In the supply chain, “a fulfillment line should be envisioned as a piece of spaghetti stretching from the customer to you and then to your supplier’s supplier,” Biagiaoni explains.
“In making this piece of spaghetti as short as possible you are reducing lead times to your customer while minimizing the risks.”
Managing cash flow is also critical in supply chain management. “Managing my cash means having as little inventory as possible,” Biagioni adds. “Extended supply chains and lead time blow the budget. Using inventory buildup as a ‘decoupler’ between demand variation and supply is an old and expensive strategy.”
The frenzy to manufacture in China was driven in large part by the cost of labor. Many large OEMs made the leap because hourly labor rates were a small fraction of what they paid in the United States. The result of this narrow way of thinking was that many OEMs lost their intellectual property, and experienced massive quality problems resulting in brand-damaging product recalls.
Quality can be very costly in offshore manufacturing. “If you don’t roll the cost of quality into the individual parts, you’re not understanding your true costs. We do that in the TCO model,” said Biagioni. “It’s very important to do because the cost of quality can be high. If the products or components you’re manufacturing in Asia are driving 30% of your quality problems, but that’s not factored in, then the parts in Asia are getting a free ride, so to speak.
Biagioni says that Dynicso has a system that shows them the true cost of a product, locally vs. globally. “Using local suppliers where you manufacture is beneficial to your cost structure,” he adds. “We’re able to sell more of our products into China, for instance, because we lowered our cost structure in manufacturing there.”
Biagioni explains that because Dynisco manufactures complex, highly engineered products, “demand variation is through the roof.” And because of that, Dynisco can’t just focus on labor. “That’s short-term thinking,” he says. “I’m not a huge a proponent of reshoring, per se. You have to do the math. But there are situations where I’d build a highly technical product or component in the U.S. anyway, just because of the intellectual property issues in China. I know it will be copied once it’s [in China].” In certain technologies Biagioni will retain a critical component of the technology in the U.S. or another country with good intellectual property control.
Dynisco’s business model is one of regional manufacturing and distribution, meaning the company tries to satisfy regional demands within every major global market. “If demand comes from China, we build in China and use designs that are suitable for that region’s experience,” Biagioni said. “It’s harder to take a U.S. design for the U.S. market and implement it in China. Their engineers and managers aren’t familiar with our regulatory and business practices. If my demand comes from U.S., I design for the U.S. and try to build here.

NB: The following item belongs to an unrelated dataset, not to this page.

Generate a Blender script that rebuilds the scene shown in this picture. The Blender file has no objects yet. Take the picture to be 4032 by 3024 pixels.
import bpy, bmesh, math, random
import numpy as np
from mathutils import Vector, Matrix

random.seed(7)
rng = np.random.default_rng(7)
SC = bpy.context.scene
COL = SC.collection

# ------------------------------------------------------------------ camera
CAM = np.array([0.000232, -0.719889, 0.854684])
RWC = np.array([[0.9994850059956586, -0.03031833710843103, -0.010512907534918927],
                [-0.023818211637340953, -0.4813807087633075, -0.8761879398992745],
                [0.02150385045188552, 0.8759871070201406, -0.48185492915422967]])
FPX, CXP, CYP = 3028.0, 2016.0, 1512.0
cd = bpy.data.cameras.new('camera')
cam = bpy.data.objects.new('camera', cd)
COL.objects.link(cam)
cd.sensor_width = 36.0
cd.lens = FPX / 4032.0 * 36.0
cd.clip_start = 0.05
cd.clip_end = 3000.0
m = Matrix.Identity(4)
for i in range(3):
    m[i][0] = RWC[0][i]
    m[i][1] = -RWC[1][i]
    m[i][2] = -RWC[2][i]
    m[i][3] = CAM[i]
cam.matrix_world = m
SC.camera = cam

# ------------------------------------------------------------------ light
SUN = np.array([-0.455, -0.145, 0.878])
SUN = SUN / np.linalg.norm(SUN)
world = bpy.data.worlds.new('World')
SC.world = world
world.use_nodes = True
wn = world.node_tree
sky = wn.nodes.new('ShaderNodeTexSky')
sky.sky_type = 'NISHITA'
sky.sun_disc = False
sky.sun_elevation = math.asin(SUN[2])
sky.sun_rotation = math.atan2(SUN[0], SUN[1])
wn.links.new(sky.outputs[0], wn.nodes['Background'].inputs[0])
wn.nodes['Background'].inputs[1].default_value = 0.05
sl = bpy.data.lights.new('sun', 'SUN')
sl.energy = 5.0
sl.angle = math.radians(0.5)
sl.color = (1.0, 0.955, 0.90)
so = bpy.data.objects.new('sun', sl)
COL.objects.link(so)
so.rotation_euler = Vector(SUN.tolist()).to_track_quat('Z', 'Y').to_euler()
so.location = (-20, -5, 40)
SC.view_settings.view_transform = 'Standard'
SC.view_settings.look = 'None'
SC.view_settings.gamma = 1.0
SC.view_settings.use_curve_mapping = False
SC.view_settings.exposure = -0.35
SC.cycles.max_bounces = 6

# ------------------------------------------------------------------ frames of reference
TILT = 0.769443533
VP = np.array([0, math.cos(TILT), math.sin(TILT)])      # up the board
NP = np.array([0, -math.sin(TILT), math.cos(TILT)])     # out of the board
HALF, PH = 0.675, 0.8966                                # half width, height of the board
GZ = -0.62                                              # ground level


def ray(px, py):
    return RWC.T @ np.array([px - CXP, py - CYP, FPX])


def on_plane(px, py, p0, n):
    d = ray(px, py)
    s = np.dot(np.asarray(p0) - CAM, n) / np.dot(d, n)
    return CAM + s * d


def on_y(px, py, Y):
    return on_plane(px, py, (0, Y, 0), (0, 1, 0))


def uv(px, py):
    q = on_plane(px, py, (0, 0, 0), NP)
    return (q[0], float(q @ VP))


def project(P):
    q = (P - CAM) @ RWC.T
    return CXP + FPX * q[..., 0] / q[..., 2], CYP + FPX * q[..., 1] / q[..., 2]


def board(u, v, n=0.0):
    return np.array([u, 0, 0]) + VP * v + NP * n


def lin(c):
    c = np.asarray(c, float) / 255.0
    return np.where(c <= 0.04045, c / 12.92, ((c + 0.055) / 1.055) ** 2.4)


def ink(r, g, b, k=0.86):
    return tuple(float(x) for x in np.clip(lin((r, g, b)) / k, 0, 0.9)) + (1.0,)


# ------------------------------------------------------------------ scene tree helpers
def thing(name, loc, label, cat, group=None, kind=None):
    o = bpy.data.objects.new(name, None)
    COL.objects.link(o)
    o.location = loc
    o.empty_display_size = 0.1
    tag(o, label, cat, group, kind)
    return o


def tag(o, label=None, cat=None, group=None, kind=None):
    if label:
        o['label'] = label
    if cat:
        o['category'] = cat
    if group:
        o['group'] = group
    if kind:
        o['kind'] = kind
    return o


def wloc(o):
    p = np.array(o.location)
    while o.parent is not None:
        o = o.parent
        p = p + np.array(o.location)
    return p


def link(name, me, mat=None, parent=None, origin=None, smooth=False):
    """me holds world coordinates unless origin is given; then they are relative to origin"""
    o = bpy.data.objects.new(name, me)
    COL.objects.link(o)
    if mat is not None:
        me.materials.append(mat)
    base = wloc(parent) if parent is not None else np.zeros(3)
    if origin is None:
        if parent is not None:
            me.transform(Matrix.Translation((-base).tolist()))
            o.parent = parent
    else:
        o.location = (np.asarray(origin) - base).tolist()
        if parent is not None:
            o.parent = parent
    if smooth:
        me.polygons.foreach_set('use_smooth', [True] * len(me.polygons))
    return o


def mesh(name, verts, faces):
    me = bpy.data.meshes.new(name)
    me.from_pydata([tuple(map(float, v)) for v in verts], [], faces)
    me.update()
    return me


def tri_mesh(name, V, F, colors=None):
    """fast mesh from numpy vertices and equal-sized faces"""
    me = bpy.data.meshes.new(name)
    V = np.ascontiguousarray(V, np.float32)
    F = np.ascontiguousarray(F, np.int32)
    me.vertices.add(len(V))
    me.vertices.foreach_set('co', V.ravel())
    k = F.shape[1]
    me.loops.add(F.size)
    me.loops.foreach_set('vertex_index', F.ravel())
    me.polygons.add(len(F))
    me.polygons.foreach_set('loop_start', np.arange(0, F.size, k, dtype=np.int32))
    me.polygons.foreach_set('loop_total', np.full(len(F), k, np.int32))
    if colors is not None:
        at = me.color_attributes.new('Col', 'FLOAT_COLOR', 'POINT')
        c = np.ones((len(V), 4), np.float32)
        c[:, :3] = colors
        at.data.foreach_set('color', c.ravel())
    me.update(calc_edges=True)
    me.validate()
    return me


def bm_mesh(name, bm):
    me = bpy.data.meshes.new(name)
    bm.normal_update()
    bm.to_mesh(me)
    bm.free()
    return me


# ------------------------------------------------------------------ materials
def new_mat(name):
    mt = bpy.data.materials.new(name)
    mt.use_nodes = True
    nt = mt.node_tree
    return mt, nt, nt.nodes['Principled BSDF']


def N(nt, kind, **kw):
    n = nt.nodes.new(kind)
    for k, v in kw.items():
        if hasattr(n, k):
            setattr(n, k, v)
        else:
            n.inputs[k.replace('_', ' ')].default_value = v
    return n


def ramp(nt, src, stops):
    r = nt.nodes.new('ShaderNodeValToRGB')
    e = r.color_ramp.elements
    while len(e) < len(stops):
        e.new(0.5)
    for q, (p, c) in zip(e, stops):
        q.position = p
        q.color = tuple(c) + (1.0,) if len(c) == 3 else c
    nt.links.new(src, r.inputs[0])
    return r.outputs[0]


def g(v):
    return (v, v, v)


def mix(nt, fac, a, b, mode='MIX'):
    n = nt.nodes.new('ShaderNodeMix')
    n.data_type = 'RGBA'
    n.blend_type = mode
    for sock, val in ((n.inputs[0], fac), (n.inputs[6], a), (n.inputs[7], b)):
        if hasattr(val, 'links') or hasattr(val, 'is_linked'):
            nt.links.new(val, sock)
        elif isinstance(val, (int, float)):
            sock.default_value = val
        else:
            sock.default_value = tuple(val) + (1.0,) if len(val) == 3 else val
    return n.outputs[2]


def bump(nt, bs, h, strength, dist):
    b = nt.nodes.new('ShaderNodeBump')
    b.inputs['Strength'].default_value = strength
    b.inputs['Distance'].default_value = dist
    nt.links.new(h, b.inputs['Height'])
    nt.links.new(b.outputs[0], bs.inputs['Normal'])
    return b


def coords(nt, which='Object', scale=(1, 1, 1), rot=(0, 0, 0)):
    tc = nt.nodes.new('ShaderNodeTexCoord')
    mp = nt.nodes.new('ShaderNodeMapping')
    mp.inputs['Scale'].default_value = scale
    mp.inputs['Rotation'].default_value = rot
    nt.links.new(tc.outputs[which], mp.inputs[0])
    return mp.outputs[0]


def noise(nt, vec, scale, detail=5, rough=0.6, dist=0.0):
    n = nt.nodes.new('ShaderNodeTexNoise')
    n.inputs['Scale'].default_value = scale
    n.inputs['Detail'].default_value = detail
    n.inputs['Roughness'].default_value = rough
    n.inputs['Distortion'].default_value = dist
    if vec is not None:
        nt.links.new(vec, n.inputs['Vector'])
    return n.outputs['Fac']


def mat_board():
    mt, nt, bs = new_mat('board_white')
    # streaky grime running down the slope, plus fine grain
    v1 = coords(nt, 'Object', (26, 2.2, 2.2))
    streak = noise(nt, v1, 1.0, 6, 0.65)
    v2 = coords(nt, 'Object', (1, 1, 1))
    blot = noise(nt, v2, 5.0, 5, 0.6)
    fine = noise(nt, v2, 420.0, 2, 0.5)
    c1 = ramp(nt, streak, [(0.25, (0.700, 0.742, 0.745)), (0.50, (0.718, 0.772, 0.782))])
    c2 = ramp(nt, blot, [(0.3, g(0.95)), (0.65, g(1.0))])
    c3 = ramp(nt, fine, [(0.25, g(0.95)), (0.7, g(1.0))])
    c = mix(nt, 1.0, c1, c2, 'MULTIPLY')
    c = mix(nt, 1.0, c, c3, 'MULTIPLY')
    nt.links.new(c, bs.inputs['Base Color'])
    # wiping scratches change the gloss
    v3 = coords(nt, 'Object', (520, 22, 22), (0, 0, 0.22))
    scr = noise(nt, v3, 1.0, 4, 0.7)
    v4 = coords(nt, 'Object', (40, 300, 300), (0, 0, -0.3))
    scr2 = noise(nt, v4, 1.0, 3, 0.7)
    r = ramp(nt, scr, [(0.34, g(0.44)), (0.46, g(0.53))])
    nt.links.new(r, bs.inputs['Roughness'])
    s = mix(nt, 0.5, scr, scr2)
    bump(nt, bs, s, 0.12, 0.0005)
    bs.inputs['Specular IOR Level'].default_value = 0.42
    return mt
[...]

The goal is to get products to customers quickly.”
Looking toward the future, Biagioni believes that while there is evidence of reshoring, more and more companies will also adopt the strategy of ‘China for China’ or made in China for the China market, because it’s such a rapidly expanding growth opportunity. “China is a huge consumer market as well as being a giant producer of parts and services – it’s its own ecosystem,” he adds.
As a pure export vehicle for American markets, China is becoming less attractive. Biagioni notes that the cost structures in cities such as Shanghai are going up. Labor costs going up 8% per year there, while in Malaysia labor costs are up only about 4%. Using a TCO model for these trends allows global companies to understand the big picture and make better sourcing decisions.
“Looking at direct labor isn’t where you want to focus exclusively,” he says. “As a percentage of payroll, your indirect costs are about 5 to 1 in terms of direct costs. As such, if you’re supporting your low-cost foreign production with engineers, managers and some remaining factory workers in the U.S., it’s likely not worth it. You often have to build and do most of your activity where you sell. Satisfying the demand from within the target geography is the best way to get the benefit from that market. Unless, perhaps, you’re a toy maker or in the fabric industry.”
One clear problem with offshoring, says Biagioni, has been that as more and more parts are shifted to manufacturing in Asia and returned to the U.S., the previous company support structure continues to stay in the U.S. and is burdened against the remaining product. That means that year-over-year a smaller domestic product portfolio has to carry the same or worse overhead costs because of offshore sourcing.
“You have to recover the costs of your existing infrastructure,” he states emphatically. “Unless you can change the size of your domestic footprint, outsourcing to a low-cost geography has to be added to the cost of the region you are taking it from. You can’t simply create an impaired asset in the plant and equipment back home. That’s what’s driving some of the math of reshoring right now. People forgot the full accounting so they are retrenching.”